WHAT THE EXERCISE ASKS: Show all lines from the data that include the word "scene".
┄┄┄┄┄┄┄┄┄┄
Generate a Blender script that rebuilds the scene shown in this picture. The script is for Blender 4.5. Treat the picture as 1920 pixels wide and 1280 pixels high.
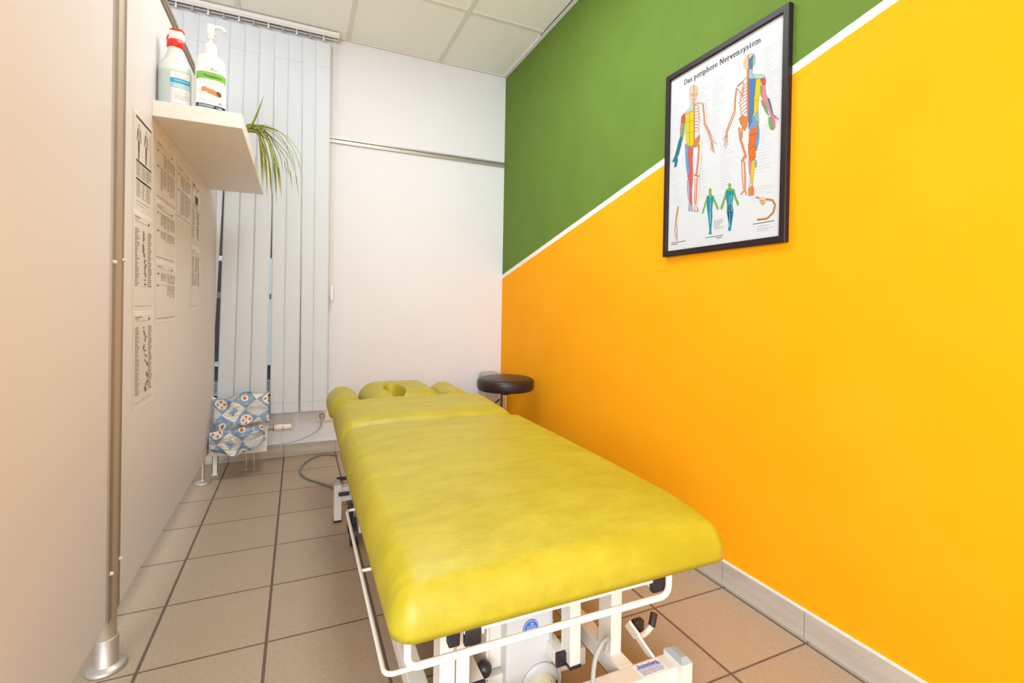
import bpy, bmesh, math, random
from math import pi, sin, cos, radians
from mathutils import Vector, Matrix, noise

random.seed(7)
S = bpy.context.scene
for o in list(bpy.data.objects):
    bpy.data.objects.remove(o)
COL = S.collection

# ------------------------------------------------------------------ camera
XR, YB, ZC = 1.3877, 3.3053, 2.6673          # right wall, back wall, ceiling
cd = bpy.data.cameras.new('camera')
cam = bpy.data.objects.new('camera', cd)
COL.objects.link(cam)
F, PX, PY, YAW, PITCH, ROLL, CH = 898.92, 960, 580.55, .4189, -.0067, -.0181, .9658
cd.sensor_fit = 'HORIZONTAL'; cd.sensor_width = 36
cd.lens = F / 1920 * 36
cd.shift_x = 0
cd.shift_y = (PY - 640) / 1920
cd.clip_start = .05
cyw, syw = cos(YAW), sin(YAW); cp, sp = cos(PITCH), sin(PITCH); cr, sr = cos(ROLL), sin(ROLL)
right0 = Vector((cyw, -syw, 0)); fwd0 = Vector((syw, cyw, 0)); up0 = Vector((0, 0, 1))
fwd = fwd0 * cp + up0 * sp
up1 = up0 * cp - fwd0 * sp
rgt = right0 * cr - up1 * sr
up = right0 * sr + up1 * cr
M = Matrix((rgt, up, -fwd)).transposed().to_4x4()
M.translation = Vector((0, 0, CH))
cam.matrix_world = M
S.camera = cam

# ------------------------------------------------------------------ light and exposure
S.view_settings.view_transform = 'Standard'
S.view_settings.look = 'None'
S.view_settings.gamma = 1
S.view_settings.use_curve_mapping = False
S.view_settings.exposure = 0.65
w = bpy.data.worlds.new('world'); S.world = w; w.use_nodes = True
w.node_tree.nodes['Background'].inputs[0].default_value = (.90, .96, 1.0, 1)
w.node_tree.nodes['Background'].inputs[1].default_value = 1.35


def area(name, loc, target, size, power, color=(1, 1, 1), sy=None):
    l = bpy.data.lights.new(name, 'AREA'); l.energy = power; l.color = color
    l.shape = 'RECTANGLE'; l.size = size; l.size_y = sy or size
    o = bpy.data.objects.new(name, l); COL.objects.link(o)
    o.location = loc
    o.rotation_euler = (Vector(target) - Vector(loc)).to_track_quat('-Z', 'Y').to_euler()
    return o


area('room_light', (-.86, -1.2, 1.4), (.7, 2.6, .8), 1.2, 51, (.88, .95, 1))
area('ceiling_fill', (.42, 1.78, ZC - .02), (.42, 1.78, 0), 0.6, 18, (.84, .95, 1), 1.0)  # added fill to brighten the far end, no lamp fixture there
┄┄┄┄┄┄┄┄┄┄
RESULT OF THE TASK:
Generate a Blender script that rebuilds the scene shown in this picture. The script is for Blender 4.5. Treat the picture as 1920 pixels wide and 1280 pixels high.
S = bpy.context.scene